Of course we mean to insist on a focus on queer people—the soldiers, state department officials, transnational activists, aid workers, merchants, artists, and those, like Ugandans targeted by Christian leaders, who find themselves under the shadow of US influence. At times, this includes those who identify, or are identified, as queer, as well as those whose lives and work are shaped by that reality. Perhaps they are vulnerable to attack: roughed up, tortured, or fired from work and harassed at home. Perhaps, even at the same time, they are involved in sexual rights movements, protests, and the creation of new domestic and international politics.

All the while, queer perspectives also acknowledge the kinships, passions, and playful and sexy encounters—oftentimes jumbled together—that lead to new understandings in the United States and across borders. When satirists send dildos to Oregon militias or use Photoshop to superimpose them on terrorist or GOP-wielded AK-47s we are treated to a different vision of US militancy. But beyond such mockery, imperialist and foreign affairs have long been loaded with tropes and practices of seduction, intimacy, dominance, and penetration, as well as binary models of gendered power. Whether we’re talking about the secrets shared by spies, the partnerships between statesmen and women, or the transnational bonds linking gay activists, we aim to take the relationships part of special relationships seriously.

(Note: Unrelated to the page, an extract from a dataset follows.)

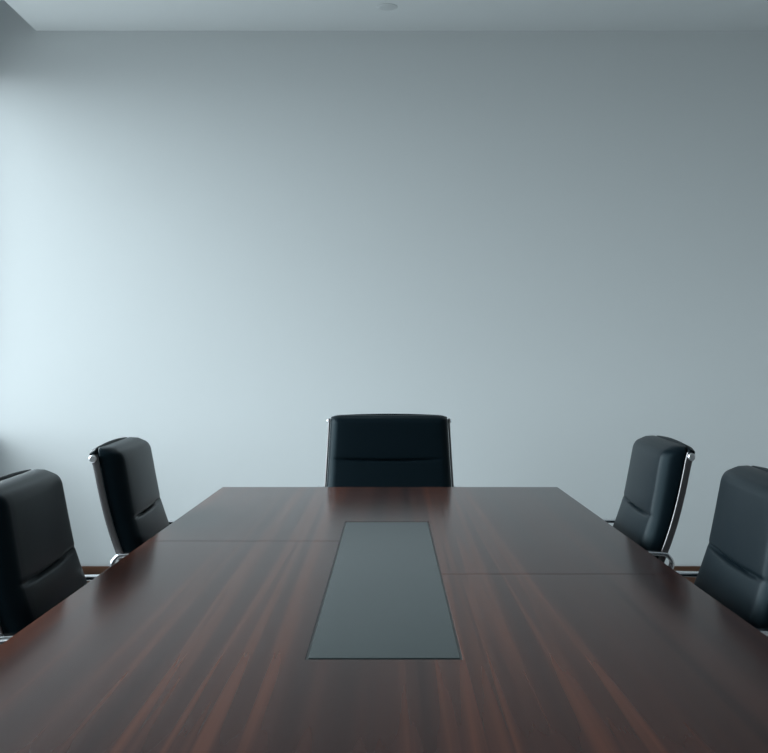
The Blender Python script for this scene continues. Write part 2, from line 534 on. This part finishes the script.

In the end, we also want queering the United States in the World to mean asking hard questions about the archive, about how stories are told and meanings are stabilized. It isn’t enough to talk about sex, although we want that too. We imagine also asking about what kinds of narratives the archives allow us to tell, and what is gained by viewing them askew, newly, or in a way that is off the straight and narrow path. The richness of queer life, after all, rarely finds reflection in official records, even when they speak strongly to its probing and regulation. Reversing that dynamic and queerly interrogating our source base aligns us to the important work of many others unwilling to be shaped by the priorities and orientations of history’s victors.

Some might fear that moves to queer the field of the United States and the World may trivialize its work, but we think the opposite: queerness is and should be everywhere, including queer people, and sexual politics, and methods of thinking queerly.  It’s urgent to examine how power, including manifestations such as settler colonialism and consumer capitalism, both shapes and works through sex, intimacy, and affective life. But queering, while informed by political needs in the present, also helps us understand many historical events and processes that continue to exert tremendous effects in the world. Recent stories from Europe and the Middle East only remind us of that longer history. Like earlier revelations about US torture, they reveal sexuality’s complex imbrication with transnational circulations and geopolitical affairs, including US-sponsored wars and their aftermaths.

Like any intervention in a scholarly field, the practices of queering the history of US foreign relations will evolve as they are tested and reoriented. And we have to remain vigilant to ensure that in queering the study of the United States and the World we don’t court ahistorical thinking about what queerness means or looks like, or encourage forms of US exceptionalism. Yet it is exciting to imagine how US diplomatic historians’ skills and strengths—including their attention to international relations, creative use of multi-sited archives, and interest in changing power relations between people and nations—might enhance ongoing processes of queering happening in other subfields and disciplines. Our colloquy points to keywords, research questions, and methodologies through which queering promises to provide fresh impetus and complexity, even as it acknowledges that the bounds and definitions of the term “queer,” much like the fates of many LGBTQ refugees and activist projects, remain in flux.